Spot basis bids for corn were steady to firm around the interior US Midwest on Thursday as some grain dealers tried to stabilise cash prices. Cash bids for corn fell along rivers as the amount of grain in the pipeline outweighed export demand, an Illinois dealer said.
Spot soyabean bids held mostly steady around the interior but were mixed on rivers. Farmer selling was slow after a sharp downturn in the futures market left cash prices for both corn and soyabeans well below producers' target levels.
Some farmers had expressed a desire in selling before the market opened but interest dried up when futures trading began. "They wished they would have sold this morning," the Illinois dealer said. Interior bids were the strongest in the eastern part of the region, rising by 3 cents per bushel in Chicago because of poor conditions in the field.
Dry and hot weather has made farmers in that area reluctant to commit to any new sales. The US Agriculture Department said on Thursday morning that export sales of corn were 988,400 tonnes (old crop and new crop combined) in the latest reporting week. Analysts had been expecting corn export sales between 500,000 tonnes and 800,000 tonnes.
Soyabean export sales were 390,800 tonnes (old crop and new crop combined), topping forecasts for 100,000 tonnes to 300,000 tonnes. USDA said export sales of wheat rose 31 percent in the latest week to 541,000 tonnes (old crop only). Analysts' estimates for wheat export sales ranged from 150,000 tonnes to 350,000 tonnes.

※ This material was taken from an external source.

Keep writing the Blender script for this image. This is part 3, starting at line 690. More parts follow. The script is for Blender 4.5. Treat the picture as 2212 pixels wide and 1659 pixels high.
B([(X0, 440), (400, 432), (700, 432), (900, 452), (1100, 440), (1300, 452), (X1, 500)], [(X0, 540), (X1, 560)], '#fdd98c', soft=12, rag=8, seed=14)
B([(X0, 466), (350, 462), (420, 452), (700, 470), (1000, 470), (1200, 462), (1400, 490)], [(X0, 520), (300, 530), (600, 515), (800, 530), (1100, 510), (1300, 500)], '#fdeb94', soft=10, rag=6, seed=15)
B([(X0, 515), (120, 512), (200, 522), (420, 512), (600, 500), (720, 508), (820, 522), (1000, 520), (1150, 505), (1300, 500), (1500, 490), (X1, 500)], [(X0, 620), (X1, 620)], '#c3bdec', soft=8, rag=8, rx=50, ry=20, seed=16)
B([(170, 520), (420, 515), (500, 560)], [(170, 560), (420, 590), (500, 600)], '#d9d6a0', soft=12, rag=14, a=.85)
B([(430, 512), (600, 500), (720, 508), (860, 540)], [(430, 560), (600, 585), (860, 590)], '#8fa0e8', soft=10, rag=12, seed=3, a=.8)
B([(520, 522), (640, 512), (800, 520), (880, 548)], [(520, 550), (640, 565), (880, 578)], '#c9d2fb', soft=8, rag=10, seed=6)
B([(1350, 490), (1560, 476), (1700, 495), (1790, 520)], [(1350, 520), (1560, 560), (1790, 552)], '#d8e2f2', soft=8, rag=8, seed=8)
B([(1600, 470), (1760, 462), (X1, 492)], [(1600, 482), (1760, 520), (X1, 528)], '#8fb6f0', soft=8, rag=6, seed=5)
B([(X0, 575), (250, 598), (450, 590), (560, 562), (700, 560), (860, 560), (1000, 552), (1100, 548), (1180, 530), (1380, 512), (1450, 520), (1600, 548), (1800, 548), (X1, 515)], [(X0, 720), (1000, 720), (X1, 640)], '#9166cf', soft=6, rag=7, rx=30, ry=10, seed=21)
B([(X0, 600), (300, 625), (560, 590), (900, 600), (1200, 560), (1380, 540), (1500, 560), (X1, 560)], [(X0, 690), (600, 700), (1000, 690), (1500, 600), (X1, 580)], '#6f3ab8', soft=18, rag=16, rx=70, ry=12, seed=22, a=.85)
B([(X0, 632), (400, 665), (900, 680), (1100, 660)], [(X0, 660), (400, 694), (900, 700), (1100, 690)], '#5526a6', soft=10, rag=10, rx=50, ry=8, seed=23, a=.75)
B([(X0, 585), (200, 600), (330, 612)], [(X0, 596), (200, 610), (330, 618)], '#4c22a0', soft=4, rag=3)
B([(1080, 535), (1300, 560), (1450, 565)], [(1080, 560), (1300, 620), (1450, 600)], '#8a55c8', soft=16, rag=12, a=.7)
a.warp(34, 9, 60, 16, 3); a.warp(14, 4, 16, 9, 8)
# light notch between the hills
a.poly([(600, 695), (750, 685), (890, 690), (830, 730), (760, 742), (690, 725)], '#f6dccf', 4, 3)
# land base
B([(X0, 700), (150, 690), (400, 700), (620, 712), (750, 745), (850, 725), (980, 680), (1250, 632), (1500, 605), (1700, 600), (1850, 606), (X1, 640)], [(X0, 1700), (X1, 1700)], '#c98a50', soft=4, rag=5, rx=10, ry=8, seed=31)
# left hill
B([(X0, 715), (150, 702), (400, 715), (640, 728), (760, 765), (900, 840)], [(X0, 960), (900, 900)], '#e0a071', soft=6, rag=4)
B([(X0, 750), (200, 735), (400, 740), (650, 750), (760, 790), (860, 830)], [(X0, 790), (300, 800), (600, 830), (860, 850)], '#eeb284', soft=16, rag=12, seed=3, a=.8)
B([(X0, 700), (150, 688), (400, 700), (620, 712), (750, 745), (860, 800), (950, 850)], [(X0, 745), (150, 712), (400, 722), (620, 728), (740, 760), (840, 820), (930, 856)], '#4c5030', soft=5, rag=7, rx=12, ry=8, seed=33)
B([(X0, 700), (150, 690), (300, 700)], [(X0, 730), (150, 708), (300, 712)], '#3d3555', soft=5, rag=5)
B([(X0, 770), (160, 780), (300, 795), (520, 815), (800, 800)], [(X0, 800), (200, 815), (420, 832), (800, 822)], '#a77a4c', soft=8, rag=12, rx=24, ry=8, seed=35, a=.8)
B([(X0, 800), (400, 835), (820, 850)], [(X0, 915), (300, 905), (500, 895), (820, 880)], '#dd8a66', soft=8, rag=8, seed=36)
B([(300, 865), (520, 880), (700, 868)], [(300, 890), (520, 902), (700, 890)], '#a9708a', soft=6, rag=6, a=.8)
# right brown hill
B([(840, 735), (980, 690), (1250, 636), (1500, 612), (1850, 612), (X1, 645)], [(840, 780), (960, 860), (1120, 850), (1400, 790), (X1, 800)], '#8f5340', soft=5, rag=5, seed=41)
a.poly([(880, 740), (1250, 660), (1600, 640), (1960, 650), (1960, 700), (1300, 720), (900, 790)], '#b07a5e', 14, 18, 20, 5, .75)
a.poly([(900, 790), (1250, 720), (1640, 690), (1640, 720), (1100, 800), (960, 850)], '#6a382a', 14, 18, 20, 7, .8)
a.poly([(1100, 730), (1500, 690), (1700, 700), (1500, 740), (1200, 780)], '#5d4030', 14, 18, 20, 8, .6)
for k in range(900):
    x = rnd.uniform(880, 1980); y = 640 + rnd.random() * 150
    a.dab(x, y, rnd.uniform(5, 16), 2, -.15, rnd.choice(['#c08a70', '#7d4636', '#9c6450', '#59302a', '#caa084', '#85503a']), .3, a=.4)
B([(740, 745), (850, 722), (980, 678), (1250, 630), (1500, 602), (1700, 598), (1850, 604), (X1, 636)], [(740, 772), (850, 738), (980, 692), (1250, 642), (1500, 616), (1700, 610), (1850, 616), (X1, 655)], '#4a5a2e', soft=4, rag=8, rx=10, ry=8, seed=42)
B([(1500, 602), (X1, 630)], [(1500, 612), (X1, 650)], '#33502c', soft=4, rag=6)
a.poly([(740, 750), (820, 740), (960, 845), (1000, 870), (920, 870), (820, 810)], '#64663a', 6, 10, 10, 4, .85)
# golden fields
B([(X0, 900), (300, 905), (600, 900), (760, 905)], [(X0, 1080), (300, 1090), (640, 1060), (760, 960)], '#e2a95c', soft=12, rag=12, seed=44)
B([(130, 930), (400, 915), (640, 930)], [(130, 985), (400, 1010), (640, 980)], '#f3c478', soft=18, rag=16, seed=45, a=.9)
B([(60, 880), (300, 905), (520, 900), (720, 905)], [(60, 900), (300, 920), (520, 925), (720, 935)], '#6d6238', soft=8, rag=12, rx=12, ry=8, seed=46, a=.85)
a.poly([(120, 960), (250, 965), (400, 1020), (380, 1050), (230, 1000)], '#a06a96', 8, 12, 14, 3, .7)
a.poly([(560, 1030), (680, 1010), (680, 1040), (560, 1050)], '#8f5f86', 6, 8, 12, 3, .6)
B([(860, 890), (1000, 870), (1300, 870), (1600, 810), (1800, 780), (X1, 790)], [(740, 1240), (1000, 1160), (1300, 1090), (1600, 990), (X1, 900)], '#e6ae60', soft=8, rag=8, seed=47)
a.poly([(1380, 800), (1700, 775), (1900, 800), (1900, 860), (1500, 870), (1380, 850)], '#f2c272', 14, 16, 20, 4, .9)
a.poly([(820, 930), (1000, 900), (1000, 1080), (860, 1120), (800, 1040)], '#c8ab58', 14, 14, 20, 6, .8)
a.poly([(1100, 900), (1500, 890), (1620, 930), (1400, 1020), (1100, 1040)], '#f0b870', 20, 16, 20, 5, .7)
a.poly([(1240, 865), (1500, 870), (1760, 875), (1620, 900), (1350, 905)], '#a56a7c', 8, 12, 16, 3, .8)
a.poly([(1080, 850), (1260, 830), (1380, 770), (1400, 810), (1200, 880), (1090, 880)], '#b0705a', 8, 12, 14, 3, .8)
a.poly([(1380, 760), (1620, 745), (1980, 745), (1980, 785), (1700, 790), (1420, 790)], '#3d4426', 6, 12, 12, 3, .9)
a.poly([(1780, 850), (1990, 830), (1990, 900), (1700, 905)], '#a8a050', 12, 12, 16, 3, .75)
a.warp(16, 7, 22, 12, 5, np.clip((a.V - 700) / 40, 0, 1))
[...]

Shipping costs were steady to firm on Midwest rivers. Barges traded for between 290 percent of tariff and 300 percent of tariff on the lower Ohio River, up from a range of 285 percent of tariff to 290 percent of tariff on Wednesday. On the Mississippi River at St. Louis, bids for barges rose 20 percentage points to 340 percent of tariff. Barges were bid at 350 percent of tariff on the Illinois River, in line with Wednesday's bids.